PROBLEM TO SOLVE
Take the lines from the beginning of the data below through the line holding "tag(o, kind='stuff')" and return exactly those.

--- begin DATA PROVIDED ---

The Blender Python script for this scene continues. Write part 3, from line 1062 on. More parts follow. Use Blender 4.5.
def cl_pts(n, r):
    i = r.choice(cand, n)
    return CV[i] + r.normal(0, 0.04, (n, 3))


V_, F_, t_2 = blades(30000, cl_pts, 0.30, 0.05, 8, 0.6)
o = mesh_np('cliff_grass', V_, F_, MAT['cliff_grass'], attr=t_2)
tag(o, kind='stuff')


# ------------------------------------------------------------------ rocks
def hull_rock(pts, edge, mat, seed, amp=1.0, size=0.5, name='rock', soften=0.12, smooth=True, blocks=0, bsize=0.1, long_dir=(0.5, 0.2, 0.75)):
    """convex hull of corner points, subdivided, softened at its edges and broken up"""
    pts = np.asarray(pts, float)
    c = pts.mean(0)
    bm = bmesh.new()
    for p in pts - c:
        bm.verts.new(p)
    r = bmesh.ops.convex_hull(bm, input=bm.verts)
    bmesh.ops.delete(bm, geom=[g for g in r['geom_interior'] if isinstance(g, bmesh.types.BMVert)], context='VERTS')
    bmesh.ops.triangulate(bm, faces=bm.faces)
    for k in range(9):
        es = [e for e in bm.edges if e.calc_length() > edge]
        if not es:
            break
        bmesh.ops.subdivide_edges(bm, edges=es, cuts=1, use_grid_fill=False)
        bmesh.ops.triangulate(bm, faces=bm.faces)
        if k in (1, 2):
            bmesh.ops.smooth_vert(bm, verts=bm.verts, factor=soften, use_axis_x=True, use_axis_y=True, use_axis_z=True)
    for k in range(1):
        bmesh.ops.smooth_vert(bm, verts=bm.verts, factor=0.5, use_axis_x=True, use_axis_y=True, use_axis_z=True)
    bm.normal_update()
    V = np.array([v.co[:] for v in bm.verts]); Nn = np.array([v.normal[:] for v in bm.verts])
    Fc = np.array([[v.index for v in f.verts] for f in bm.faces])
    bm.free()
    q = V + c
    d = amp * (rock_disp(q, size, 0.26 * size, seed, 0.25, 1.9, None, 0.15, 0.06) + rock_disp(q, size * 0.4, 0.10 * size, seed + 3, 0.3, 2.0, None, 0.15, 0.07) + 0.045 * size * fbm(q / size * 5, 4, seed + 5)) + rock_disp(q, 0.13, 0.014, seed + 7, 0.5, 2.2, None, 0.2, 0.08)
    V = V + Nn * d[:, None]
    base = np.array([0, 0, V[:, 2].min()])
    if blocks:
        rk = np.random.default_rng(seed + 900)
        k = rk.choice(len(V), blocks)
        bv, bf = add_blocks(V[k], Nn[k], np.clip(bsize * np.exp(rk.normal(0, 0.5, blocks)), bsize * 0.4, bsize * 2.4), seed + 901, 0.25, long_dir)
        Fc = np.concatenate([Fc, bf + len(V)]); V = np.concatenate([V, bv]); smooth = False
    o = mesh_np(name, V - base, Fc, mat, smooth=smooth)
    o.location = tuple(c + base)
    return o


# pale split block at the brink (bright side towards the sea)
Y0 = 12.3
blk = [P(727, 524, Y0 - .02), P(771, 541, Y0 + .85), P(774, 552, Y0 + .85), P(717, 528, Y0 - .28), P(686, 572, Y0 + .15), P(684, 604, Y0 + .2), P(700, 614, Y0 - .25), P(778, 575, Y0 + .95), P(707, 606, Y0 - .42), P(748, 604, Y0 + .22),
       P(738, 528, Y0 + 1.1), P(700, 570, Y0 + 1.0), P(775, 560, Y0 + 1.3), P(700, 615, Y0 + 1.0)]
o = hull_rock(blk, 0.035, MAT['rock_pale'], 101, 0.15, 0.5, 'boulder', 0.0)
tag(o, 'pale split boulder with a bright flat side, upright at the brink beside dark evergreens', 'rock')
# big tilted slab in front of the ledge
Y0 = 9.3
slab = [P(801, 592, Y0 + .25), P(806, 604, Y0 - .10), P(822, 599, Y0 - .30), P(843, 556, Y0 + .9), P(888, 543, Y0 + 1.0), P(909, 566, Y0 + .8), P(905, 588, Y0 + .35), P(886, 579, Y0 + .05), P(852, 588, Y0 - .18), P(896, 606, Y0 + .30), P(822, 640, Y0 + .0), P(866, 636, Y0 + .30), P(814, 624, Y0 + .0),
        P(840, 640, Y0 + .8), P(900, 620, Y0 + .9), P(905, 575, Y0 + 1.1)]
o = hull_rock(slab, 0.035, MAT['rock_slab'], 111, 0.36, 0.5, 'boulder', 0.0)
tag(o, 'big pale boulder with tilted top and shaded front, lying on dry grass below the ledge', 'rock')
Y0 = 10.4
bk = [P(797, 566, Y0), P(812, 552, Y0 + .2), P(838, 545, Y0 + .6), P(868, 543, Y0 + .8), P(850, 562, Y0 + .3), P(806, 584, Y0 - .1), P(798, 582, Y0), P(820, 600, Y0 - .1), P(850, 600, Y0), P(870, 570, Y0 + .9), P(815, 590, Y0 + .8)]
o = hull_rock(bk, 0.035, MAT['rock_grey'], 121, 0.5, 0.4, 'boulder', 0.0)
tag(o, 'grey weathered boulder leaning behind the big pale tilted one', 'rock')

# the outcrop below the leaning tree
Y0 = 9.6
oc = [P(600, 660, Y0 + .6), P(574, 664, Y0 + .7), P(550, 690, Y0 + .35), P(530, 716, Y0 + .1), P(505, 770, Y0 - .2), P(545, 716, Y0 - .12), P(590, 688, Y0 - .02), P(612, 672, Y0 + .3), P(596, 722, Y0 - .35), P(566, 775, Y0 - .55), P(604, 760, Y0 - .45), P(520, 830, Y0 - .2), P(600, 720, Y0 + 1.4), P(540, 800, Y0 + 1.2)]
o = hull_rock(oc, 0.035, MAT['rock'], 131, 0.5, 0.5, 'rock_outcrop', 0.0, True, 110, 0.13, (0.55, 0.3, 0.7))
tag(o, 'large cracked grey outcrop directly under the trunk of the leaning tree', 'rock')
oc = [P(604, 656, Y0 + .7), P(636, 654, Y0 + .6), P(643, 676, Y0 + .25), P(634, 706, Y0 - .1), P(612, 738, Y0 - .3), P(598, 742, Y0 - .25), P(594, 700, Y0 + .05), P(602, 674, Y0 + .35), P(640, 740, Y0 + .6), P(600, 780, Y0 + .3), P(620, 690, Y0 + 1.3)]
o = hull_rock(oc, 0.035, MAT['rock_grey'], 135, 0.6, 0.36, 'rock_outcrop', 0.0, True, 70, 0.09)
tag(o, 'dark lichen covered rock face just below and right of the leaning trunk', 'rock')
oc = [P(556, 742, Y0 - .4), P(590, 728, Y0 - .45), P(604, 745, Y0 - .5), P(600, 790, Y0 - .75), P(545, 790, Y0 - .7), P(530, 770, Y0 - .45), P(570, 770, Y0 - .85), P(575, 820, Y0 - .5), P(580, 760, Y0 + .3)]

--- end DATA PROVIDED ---

REPLY TO THE TASK
The Blender Python script for this scene continues. Write part 3, from line 1062 on. More parts follow. Use Blender 4.5.
def cl_pts(n, r):
    i = r.choice(cand, n)
    return CV[i] + r.normal(0, 0.04, (n, 3))


V_, F_, t_2 = blades(30000, cl_pts, 0.30, 0.05, 8, 0.6)
o = mesh_np('cliff_grass', V_, F_, MAT['cliff_grass'], attr=t_2)
tag(o, kind='stuff')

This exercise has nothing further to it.